#### INFORMATION SHOWN
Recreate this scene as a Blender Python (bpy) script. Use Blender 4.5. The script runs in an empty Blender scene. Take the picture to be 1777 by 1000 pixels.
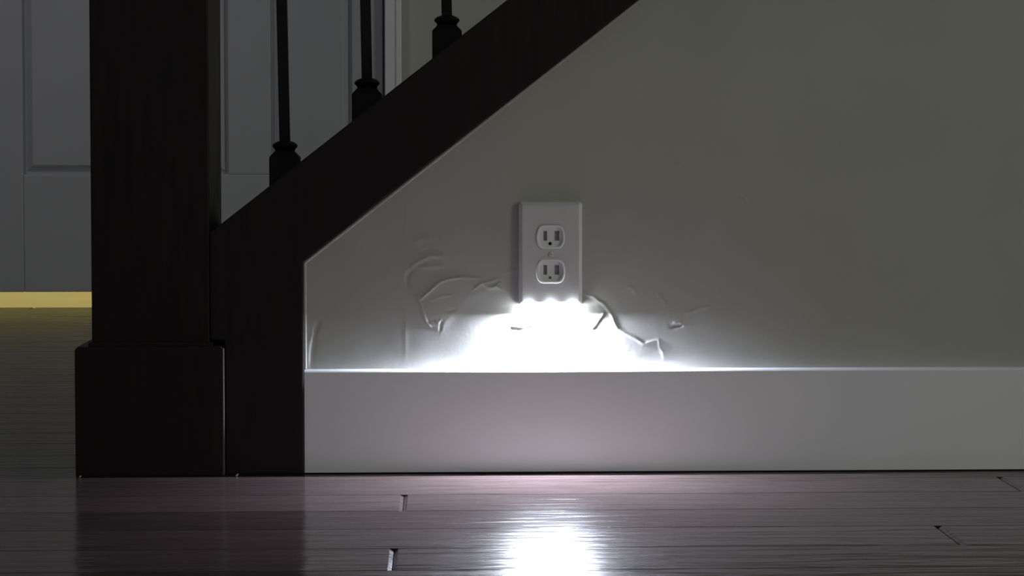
import bpy, bmesh, math, random
import numpy as np
from mathutils import Vector, Matrix, Euler

C = bpy.context.scene.collection
random.seed(7)

# ------------------------------------------------------------------ camera
H = 0.355
cd = bpy.data.cameras.new('camera'); cam = bpy.data.objects.new('camera', cd); C.objects.link(cam)
D = 2.4                          # viewer to plaster wall
FPX = D / 0.000633
cd.sensor_width = 36.0; cd.lens = FPX * 36.0 / 1777.0
cd.shift_x = 0.0; cd.shift_y = -0.0420
cd.clip_start = 0.02; cd.clip_end = 60
cam.location = (0.0, -D, H)
cam.rotation_euler = (math.radians(87.5), 0.0, math.radians(-1.94))
bpy.context.scene.camera = cam

# ------------------------------------------------------------------ world, lamps, exposure
sc = bpy.context.scene
w = bpy.data.worlds.new('world'); sc.world = w; w.use_nodes = True
w.node_tree.nodes['Background'].inputs[0].default_value = (0.95, 0.96, 1.0, 1)
w.node_tree.nodes['Background'].inputs[1].default_value = 0.152

def area(name, loc, target, sx, sy, power, col):
    ld = bpy.data.lights.new(name, 'AREA'); ld.shape = 'RECTANGLE'; ld.size = sx; ld.size_y = sy
    ld.energy = power; ld.color = col
    o = bpy.data.objects.new(name, ld); C.objects.link(o); o.location = loc
    d = Vector(target) - Vector(loc)
    o.rotation_euler = d.to_track_quat('-Z', 'Y').to_euler()
    return o
# dim room light coming in from the right of the room, behind the viewer
area('room_light', (4.0, -2.4, 1.1), (0.1, 0, 0.3), 0.7, 1.2, 31.0, (0.97, 1.0, 0.86))
# dim unseen fill, added to brighten the far door and its wall
area('far_door_fill', (-1.5, 0.9, 2.45), (-0.75, 2.52, 0.7), 0.5, 0.5, 1.9, (1.0, 0.97, 1.0)).data.spread = math.radians(80)
# warm lamp of the room beyond the closed door
area('hall_lamp', (-0.85, 3.32, 1.9), (-0.85, 3.07, 0.0), 0.5, 0.5, 20.0, (1.0, 0.85, 0.28))

sc.view_settings.view_transform = 'Standard'
sc.view_settings.look = 'None'
sc.view_settings.exposure = 0.0
sc.view_settings.gamma = 1.0
sc.view_settings.use_curve_mapping = False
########
## EXERCISE
Repeat the lines above, starting at the first and stopping after the line that holds "random.seed(7)", with the pictures left out.

## WRITTEN RESPONSE
Recreate this scene as a Blender Python (bpy) script. Use Blender 4.5. The script runs in an empty Blender scene. Take the picture to be 1777 by 1000 pixels.
import bpy, bmesh, math, random
import numpy as np
from mathutils import Vector, Matrix, Euler

C = bpy.context.scene.collection
random.seed(7)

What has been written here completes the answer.